Trondelag Folkemuseum
Who needs modern gaiters when you can have leather pants with colorful weaved things to keep the snow out of your animal hide ski boots?


After we were done with the outdoor stuff, we went inside to the ski museum. Norwegians love to ski, but many don't ski downhill, they ski cross country style. It was normal, back in the days, to make your own pair of wooden skis every season. It would take a person about 2 days to make a pair. Each region in the country had a unique way of making skis, based on the predominant snow conditions. They usually had only one large pole instead of two. They would ski with animal hide or skin on the bottom of the skis to provide traction when going uphill. It also was much quieter, so the Norwegians would hunt with skins on. Snow shoes were relatively unknown and unused, surprisingly. The museum said that the only use for a snow shoe was for hunters who would have a snow-shoe type thing on one foot, and a ski on the other. They would do a glide and hop motion to get to their prey much quicker than if they were on two skis. That is so interesting!

Trondelag Folkemuseum
Hand carved wooden cross-country skis from Norway.
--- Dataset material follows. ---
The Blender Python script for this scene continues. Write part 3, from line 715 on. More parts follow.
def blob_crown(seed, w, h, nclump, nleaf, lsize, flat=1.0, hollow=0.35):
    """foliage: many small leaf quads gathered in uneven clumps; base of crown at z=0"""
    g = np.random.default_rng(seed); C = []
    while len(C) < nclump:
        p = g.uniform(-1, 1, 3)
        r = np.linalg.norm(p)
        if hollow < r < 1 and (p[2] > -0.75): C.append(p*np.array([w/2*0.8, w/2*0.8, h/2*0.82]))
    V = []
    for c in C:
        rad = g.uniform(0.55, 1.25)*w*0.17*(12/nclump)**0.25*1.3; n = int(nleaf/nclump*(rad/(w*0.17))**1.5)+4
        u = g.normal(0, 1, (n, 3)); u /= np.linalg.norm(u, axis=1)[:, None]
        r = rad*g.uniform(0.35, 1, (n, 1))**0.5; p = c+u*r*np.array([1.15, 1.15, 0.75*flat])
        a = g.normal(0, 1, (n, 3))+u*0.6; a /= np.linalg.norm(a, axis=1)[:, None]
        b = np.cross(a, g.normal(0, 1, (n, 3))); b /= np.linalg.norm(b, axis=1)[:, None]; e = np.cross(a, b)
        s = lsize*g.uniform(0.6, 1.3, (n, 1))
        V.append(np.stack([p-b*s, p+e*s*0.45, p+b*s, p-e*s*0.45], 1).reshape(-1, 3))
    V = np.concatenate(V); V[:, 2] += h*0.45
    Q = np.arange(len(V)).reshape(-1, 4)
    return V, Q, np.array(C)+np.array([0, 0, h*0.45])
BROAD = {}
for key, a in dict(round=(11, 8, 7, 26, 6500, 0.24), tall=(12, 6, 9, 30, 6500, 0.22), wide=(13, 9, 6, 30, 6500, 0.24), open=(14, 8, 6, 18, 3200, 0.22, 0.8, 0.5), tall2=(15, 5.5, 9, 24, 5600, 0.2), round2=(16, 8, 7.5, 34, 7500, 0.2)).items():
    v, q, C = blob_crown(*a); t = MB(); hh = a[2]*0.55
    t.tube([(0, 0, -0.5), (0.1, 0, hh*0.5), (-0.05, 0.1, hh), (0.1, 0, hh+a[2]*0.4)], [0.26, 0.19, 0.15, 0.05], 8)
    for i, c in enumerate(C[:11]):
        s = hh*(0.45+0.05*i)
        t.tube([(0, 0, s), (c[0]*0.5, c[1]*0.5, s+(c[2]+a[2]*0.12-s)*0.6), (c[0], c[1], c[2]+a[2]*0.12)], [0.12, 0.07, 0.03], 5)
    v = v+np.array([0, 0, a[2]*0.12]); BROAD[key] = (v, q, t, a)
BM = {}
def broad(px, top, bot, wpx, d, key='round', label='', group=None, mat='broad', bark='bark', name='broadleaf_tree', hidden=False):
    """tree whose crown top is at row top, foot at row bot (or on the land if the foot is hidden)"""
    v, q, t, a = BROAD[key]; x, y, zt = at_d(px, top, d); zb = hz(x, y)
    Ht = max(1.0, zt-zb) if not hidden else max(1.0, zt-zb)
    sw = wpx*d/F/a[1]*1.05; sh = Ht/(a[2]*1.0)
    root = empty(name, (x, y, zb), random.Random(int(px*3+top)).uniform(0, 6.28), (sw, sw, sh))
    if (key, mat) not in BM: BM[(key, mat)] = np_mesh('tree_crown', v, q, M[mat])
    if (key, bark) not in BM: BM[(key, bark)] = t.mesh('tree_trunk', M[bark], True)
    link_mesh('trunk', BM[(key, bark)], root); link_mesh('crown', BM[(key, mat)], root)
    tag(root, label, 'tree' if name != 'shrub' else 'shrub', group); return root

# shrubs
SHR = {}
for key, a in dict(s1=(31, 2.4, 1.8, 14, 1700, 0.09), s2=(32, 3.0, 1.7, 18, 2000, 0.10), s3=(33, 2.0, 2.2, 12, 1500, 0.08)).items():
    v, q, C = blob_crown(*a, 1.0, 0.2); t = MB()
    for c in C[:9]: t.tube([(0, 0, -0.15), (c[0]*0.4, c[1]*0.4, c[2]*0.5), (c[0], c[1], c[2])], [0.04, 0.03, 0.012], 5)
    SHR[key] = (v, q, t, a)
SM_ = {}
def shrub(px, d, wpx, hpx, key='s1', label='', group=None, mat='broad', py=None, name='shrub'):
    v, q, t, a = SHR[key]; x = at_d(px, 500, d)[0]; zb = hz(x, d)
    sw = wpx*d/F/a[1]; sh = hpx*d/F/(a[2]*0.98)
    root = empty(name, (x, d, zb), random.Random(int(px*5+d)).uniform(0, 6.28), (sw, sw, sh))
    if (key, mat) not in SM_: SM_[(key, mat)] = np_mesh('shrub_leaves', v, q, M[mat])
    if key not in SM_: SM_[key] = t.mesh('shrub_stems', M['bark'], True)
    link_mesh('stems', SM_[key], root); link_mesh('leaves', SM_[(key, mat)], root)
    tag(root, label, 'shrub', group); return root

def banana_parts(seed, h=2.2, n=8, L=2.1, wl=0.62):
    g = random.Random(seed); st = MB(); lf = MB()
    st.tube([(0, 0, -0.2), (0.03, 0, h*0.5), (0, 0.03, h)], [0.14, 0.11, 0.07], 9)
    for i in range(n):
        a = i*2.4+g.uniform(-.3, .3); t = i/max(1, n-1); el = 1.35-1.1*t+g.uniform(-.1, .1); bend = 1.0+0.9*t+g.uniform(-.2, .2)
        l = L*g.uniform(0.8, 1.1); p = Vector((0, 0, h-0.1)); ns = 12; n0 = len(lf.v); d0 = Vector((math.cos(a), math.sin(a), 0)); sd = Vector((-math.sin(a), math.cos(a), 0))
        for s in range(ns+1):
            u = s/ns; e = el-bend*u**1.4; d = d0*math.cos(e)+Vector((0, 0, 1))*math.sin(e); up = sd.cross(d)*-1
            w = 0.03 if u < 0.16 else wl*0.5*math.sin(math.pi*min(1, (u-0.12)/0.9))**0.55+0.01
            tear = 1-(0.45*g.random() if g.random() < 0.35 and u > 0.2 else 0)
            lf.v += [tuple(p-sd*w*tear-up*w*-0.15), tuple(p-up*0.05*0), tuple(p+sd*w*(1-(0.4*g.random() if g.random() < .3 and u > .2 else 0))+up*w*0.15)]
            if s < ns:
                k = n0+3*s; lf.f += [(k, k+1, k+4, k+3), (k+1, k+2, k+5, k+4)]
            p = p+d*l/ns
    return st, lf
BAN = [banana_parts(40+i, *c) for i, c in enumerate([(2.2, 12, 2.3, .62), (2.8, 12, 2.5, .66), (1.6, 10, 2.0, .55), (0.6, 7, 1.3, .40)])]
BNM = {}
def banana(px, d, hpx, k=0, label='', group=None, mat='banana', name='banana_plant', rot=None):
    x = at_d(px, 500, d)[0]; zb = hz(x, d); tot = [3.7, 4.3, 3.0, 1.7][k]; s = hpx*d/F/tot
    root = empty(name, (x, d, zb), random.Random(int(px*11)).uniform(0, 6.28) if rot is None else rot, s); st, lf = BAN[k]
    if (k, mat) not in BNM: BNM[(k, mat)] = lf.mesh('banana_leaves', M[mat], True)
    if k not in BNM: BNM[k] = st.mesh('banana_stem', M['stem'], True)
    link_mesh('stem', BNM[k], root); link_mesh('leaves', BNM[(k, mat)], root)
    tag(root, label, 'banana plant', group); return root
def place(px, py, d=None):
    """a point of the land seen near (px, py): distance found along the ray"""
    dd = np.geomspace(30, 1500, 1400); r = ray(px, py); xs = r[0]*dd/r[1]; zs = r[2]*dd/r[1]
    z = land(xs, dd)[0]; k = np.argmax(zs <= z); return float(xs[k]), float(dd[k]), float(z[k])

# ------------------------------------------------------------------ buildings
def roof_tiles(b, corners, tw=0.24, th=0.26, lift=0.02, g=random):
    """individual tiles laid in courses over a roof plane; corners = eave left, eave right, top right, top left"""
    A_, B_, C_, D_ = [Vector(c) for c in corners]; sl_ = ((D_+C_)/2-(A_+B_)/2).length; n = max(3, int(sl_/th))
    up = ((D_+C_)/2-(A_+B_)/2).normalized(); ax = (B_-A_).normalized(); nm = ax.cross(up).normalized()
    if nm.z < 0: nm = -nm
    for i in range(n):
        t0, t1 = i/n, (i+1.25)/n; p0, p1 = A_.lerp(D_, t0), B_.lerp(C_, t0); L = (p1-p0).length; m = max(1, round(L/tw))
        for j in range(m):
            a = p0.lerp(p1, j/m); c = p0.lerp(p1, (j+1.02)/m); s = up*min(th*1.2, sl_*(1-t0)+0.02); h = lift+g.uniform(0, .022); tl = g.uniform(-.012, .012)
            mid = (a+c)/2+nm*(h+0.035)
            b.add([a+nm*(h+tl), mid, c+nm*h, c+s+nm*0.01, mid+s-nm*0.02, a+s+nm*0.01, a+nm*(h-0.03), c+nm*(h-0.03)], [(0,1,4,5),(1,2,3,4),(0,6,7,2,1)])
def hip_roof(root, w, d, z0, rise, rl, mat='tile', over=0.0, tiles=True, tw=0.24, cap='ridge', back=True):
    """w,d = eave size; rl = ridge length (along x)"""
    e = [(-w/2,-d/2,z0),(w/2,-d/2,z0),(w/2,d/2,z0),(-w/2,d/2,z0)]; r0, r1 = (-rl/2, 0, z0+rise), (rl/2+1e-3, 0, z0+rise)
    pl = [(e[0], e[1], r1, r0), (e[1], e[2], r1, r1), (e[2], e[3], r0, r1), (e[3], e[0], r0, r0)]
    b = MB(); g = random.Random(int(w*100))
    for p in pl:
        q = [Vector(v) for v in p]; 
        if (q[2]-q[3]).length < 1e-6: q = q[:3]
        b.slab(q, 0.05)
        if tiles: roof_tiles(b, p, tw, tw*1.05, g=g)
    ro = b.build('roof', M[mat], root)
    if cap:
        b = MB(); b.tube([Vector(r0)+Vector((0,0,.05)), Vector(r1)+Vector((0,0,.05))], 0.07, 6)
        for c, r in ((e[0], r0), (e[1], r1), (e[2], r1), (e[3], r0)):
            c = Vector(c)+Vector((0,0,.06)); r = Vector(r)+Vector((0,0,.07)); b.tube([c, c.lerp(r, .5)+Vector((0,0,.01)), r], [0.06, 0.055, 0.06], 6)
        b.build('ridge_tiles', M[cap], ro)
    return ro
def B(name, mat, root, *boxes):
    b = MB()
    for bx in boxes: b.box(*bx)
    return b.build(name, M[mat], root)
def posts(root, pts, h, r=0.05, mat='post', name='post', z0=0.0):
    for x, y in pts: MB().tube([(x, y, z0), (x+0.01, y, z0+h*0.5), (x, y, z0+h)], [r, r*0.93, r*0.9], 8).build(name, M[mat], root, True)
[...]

At the museum, they also showed the dress that people wore while skiing, from ancient times to modern times. At first it was very caveman-like, with thick skins covering people's bodies. Then the clothes became sportier with weaved wool clothes and leather pants. Skiing for a majority in Norwegian history was not a sport. It was another means of transportation, like walking, when there was snow on the ground. In the early and mid 1900s, men began to go skiing as a social outing, and it slowly evolved just recently into a sport. Women were not allowed, and it also wasn't proper for women to dress in sportier more comfortable clothes to go skiing. Eventually that changed and now skiing is something completely different. Near the exit of the museum, it said that now not even half of Norwegian children own a pair of skis, or even know how to ski! What a change in just 100 years!